Simon is promoting his newest series for the premium cabler called The Deuce, a sex, prostitution, and violence-inundated look at New York City’s 1970s porn industry.
In an appearance last week on PBS’ Charlie Rose, Simon said the election of Trump was “the last primal scream of white males in this society” responding to eights years of a black president and the prospect of the first female one.
“If you ask me politically what’s going on at this moment in the country, I would say the backlash against women and and the backlash against people of color is distinctly linked, in the sense of, you know, in the most optimistic way that I can imagine, putting it–I think we’re looking at a moment which is the last primal scream of white males in this society, that last moment of ‘I just lived through eight years of a president of color, you are now asking me to buy in on a female president,'” Simon said.
“I’m going to go kicking and screaming because what was mine, what I perceived to be my status and privilege within the culture is now being laid bare as entirely vulnerable, and I’m fighting back. And I don’t think you can divorce that from the phenomenon that is Donald Trump,” he added.
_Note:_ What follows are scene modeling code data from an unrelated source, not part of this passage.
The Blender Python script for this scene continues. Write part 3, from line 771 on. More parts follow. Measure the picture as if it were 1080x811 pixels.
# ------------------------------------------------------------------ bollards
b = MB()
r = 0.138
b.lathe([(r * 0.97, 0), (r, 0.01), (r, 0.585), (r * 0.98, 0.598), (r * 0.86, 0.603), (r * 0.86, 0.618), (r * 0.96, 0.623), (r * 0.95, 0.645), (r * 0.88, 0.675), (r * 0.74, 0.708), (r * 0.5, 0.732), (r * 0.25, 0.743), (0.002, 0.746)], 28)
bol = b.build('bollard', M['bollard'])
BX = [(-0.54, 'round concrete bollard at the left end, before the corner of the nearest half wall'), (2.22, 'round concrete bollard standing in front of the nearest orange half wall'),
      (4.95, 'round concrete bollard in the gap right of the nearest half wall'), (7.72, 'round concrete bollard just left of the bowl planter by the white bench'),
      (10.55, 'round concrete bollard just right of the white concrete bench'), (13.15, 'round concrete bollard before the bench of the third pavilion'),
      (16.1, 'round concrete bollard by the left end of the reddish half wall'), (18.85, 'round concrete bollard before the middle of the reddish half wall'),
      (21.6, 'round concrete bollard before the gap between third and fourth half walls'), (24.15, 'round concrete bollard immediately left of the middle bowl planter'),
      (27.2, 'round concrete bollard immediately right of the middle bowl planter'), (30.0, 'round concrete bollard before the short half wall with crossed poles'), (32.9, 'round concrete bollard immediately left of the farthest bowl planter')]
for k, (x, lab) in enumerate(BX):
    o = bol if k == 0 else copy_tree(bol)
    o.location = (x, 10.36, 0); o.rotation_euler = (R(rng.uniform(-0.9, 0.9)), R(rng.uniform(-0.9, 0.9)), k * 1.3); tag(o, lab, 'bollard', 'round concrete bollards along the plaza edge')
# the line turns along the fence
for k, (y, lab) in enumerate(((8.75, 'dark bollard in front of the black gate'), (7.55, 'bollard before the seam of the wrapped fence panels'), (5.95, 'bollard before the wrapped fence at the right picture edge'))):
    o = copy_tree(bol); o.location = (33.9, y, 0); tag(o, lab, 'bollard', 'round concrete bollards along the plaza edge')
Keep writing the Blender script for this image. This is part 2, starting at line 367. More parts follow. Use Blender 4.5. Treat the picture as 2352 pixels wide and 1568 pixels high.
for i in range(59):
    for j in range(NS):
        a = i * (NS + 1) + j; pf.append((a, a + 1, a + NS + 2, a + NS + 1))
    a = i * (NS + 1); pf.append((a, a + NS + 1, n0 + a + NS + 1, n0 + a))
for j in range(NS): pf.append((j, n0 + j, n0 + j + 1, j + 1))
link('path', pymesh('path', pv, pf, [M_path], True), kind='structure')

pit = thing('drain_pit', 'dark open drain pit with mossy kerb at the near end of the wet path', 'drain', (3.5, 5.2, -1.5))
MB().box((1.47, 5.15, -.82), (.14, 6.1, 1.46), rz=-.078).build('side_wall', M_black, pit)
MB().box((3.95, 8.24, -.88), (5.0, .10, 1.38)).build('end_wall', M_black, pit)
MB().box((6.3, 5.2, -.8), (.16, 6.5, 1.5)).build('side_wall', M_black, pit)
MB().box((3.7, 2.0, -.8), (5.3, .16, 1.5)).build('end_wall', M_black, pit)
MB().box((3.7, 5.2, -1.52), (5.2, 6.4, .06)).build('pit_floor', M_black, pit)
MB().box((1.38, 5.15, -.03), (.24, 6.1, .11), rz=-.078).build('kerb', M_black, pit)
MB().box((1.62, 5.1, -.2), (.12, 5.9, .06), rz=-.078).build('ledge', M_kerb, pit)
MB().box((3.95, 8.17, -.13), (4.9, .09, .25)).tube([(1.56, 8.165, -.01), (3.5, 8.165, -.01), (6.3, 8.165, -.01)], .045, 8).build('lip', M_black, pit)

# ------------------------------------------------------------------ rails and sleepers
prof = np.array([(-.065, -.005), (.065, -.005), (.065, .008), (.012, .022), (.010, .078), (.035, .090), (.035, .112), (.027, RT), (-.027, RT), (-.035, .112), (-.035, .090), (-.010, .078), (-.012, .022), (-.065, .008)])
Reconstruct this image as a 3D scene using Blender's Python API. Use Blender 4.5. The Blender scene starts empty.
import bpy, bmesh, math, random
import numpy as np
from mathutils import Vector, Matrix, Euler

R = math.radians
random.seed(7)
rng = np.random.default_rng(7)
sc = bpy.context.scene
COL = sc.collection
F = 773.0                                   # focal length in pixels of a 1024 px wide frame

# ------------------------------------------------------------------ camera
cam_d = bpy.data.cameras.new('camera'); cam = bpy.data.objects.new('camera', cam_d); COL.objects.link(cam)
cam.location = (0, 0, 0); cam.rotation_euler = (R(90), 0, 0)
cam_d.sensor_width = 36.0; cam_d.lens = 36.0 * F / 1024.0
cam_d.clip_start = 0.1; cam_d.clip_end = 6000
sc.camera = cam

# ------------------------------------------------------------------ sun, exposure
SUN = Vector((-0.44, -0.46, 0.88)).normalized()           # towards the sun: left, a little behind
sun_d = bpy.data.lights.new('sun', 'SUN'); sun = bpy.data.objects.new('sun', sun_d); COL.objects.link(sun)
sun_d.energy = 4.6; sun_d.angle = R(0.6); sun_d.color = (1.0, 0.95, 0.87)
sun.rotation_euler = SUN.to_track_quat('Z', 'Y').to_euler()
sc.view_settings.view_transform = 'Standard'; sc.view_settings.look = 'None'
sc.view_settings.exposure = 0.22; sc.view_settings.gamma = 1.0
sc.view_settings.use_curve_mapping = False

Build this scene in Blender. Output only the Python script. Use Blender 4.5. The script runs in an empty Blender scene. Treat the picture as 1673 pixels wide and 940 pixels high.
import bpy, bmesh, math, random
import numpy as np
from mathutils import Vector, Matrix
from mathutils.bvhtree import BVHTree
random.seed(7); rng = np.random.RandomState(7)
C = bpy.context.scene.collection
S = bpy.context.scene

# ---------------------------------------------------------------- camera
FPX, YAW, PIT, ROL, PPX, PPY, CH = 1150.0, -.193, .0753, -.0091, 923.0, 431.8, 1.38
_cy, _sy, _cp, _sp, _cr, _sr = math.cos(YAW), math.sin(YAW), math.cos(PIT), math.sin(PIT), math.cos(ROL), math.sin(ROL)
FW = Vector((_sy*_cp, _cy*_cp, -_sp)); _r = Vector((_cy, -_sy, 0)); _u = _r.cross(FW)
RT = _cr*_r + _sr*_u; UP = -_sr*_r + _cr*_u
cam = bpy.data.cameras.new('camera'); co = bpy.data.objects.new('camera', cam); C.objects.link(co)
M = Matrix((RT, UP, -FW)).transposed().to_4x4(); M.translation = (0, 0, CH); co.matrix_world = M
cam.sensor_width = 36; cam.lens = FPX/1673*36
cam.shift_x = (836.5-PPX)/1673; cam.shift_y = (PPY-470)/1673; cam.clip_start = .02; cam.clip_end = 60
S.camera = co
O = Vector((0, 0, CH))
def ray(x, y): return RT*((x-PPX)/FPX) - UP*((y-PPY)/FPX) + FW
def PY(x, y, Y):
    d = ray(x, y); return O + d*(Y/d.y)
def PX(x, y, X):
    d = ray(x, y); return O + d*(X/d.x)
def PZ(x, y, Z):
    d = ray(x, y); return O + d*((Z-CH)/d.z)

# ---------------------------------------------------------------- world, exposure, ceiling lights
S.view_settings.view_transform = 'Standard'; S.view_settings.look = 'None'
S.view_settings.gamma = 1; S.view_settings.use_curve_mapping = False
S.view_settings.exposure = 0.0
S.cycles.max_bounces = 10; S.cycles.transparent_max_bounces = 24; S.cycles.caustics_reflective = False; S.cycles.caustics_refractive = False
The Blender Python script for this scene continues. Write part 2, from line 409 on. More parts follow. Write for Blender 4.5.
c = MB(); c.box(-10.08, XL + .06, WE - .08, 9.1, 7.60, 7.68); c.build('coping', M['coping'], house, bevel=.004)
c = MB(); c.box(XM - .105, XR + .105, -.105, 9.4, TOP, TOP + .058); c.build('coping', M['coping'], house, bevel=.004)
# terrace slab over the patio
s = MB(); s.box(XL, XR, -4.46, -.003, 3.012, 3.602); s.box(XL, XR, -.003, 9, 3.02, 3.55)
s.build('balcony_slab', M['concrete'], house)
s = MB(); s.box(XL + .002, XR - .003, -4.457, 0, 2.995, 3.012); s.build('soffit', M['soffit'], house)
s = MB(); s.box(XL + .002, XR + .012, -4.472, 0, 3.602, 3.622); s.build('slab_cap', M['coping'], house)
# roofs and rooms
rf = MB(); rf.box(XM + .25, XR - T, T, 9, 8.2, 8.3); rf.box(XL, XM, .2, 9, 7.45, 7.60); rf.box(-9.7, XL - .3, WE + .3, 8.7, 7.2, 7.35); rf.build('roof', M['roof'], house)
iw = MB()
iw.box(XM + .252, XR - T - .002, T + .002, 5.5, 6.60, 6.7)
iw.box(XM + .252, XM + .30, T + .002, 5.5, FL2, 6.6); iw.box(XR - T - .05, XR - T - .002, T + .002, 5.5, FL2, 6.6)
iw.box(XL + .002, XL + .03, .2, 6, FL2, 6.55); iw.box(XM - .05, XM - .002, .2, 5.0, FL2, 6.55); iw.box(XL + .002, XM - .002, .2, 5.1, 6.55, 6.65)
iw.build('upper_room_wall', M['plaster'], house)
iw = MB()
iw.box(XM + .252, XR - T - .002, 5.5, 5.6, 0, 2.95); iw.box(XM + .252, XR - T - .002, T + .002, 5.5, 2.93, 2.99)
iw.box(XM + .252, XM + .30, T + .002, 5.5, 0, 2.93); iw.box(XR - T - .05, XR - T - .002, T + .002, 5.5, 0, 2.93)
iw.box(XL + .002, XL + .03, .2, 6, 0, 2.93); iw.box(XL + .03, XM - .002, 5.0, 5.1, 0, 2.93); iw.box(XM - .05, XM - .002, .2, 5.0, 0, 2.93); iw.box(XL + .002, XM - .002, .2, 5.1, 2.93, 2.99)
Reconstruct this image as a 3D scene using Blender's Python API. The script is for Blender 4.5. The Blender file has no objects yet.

Simon said his new HBO drama is an “opportunity to discuss gender politics” and the kind of misogyny that led to Trump’s election.
Later in the interview, The Deuce star Maggie Gyllenhaal told Charlie Rose that Trump’s election was proof of the “level of misogyny that we’re living with every day.”
“And it’s kind of an amazing time now that I think we’ve all been forced to take a look at where we really are in a lot of ways but let’s just talk right now about in terms of misogyny and sexism in America, it’s an amazing time to be talking about this show, to be airing this show, you know, where that’s such a major theme,” Gyllenhaal said.
Earlier this year Simon ignited a social media firestorm after suggesting that Trump’s opponents should “pick up a goddamn brick” if the president fired special counsel Robert Mueller.
The Deuce stars Kevin Breznahan, James Franco, Maggie Gyllenhaal, Gbenga Akinnagbe, and Method Man and premiered Sunday, Sept. 10 on HBO.